890E.01/10–445: Telegram

The Minister to Syria and Lebanon (Wadsworth) to the Secretary of State

304. ReDeptel 291, Oct. 2 [1], From viewpoint Syrian Ministers, question of so-called mixed courts is, I believe, awkward rather than delicate. They have no hesitation in discussing it informally and readily admit present situation requires corrective action which they would like to make agreeable to friendly foreign govts as well as consonant with their own full sovereignty.

In such informal discussion I have frequently heard following points made:

Article 6 of mandate simply charged mandatory with establishing “judicial system which shall assure to natives as well as foreigners a complete guarantee of their rights.”
Courts set up under resulting system, known as “tribunaux de la république Syrienne”, comprise two “juridictions”, denominated respectively “juridiotion nationale” and “juridiction statuante en matiere etrangere”. They are commonly referred to as native courts and mixed courts, former having jurisdiction only in matters involving natives and non-privileged foreigners and latter only in those involving privileged foreigners and mixed interests.
Both jurisdictions apply same codes of law and procedure, only concrete differences being that in former, language is Arabic and judges Syrian, while in latter French language is commonly used and both French and Syrian judges sit, with French judges controlling proceedings.
Actually, however, decisions of the two hierarchies frequently differed in matters involving interpretation of law due to differing legal background of French and Syrian judges. Cynics add: Due also to differing political backers, French judges favoring French interests and Syrian judges those of influential natives.

At time of May troubles culminating in bombardment of Damascus, mixed courts were about to adjourn for summer recess. They closed hurriedly at that time, all French judges leaving country, and have not since reopened. Former Foreign Minister4 several times told [Page 1193] me that wishing at least postpone awkward complications, he considered courts technically recessed.

Adding that Syria could never agree reinstate French judges, he assured me that if any American interest should find itself harmed by resulting situation he would welcome my laying case before him for any possible administrative relief. No such case has arisen.

During intervening months I have heard some talk that govt was considering issuing decree amending existing legislation to permit nomination of “foreign” in lieu of French judges, but this was apparently discarded in favor of more radical suggestion that jurisdiction of native courts be enlarged to include that of mixed courts, thus in effect abolishing latter.

In strictly informal conversation with former Premier5 following his return from San Francisco, I gathered that he favored latter suggestion but with additional provision for setting up strong inspectorate general to which govt would appoint two or more competent Swiss or Belgian magistrates.

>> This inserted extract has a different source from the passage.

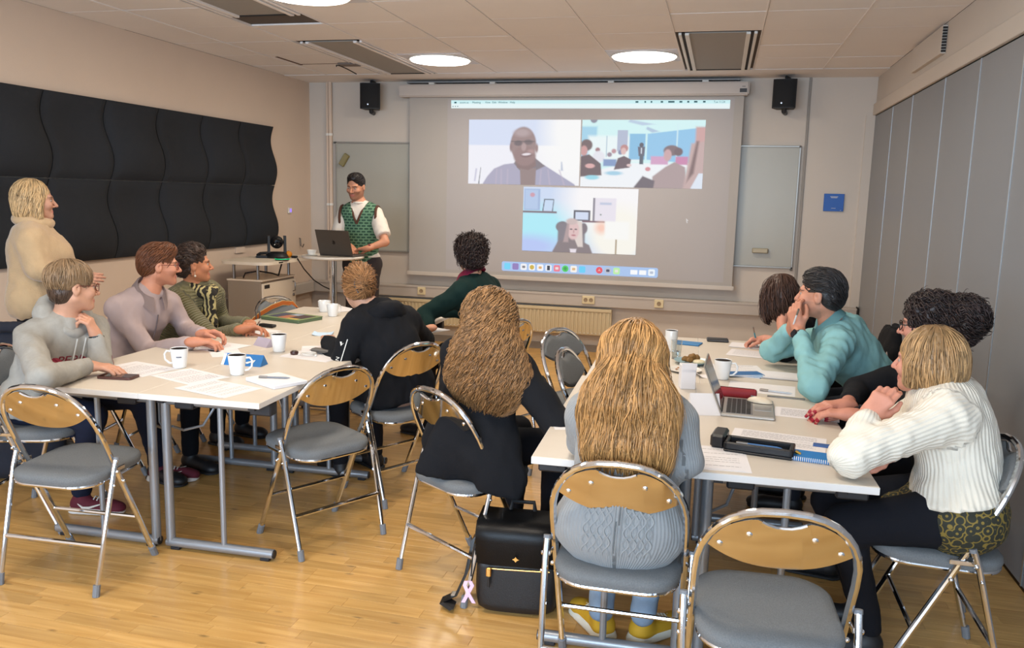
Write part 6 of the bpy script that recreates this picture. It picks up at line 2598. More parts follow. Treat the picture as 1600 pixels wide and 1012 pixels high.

He argued that govt could make such appointments without the sacrifice of sovereignty or prestige in same way it could employ other expert technicians, e.g. for irrigation or finance. He seemingly admitted practical need for services of such judicial inspectors and hoped their appointment would reassure foreign govts not only that their nationals’ interests would not suffer under contemplated abolishment of mixed courts but also that desire to take such action was not motivated by xenophobia.

Minister Antaki,6 who will probably receive Foreign Affairs portfolio in new ministry, spoke with me along same lines Sept 30 and suggested that I discuss question with Dept when in Washington later this month.

It would be most helpful, he said, were we, despite British views to the contrary, to see our way to sharing his views; as an experienced lawyer with several important foreign clients, and without minimizing weaknesses of Syria’s present judicial system, he could add that he believed sincerely American interests could be assured henceforth in native courts as effective justice as that rendered heretofore in mixed courts.

I am returning to Damascus this weekend and would welcome authority discuss substance Deptel 291 with Antaki.7

  1. Presumably Jamil Mardam, who was Minister for Foreign Affairs continuously from the organization of the Nationalist Government on August 19, 1943, until the formation of the Khoury Government on August 26, 1945.
  2. Faris el-Khoury.
  3. Nairn Antaki, Minister of Finance and Minister of Public Works.
  4. This authority was granted in telegram 315, October 8, 1945, 6 p.m., to Beirut (890E.01/10–445).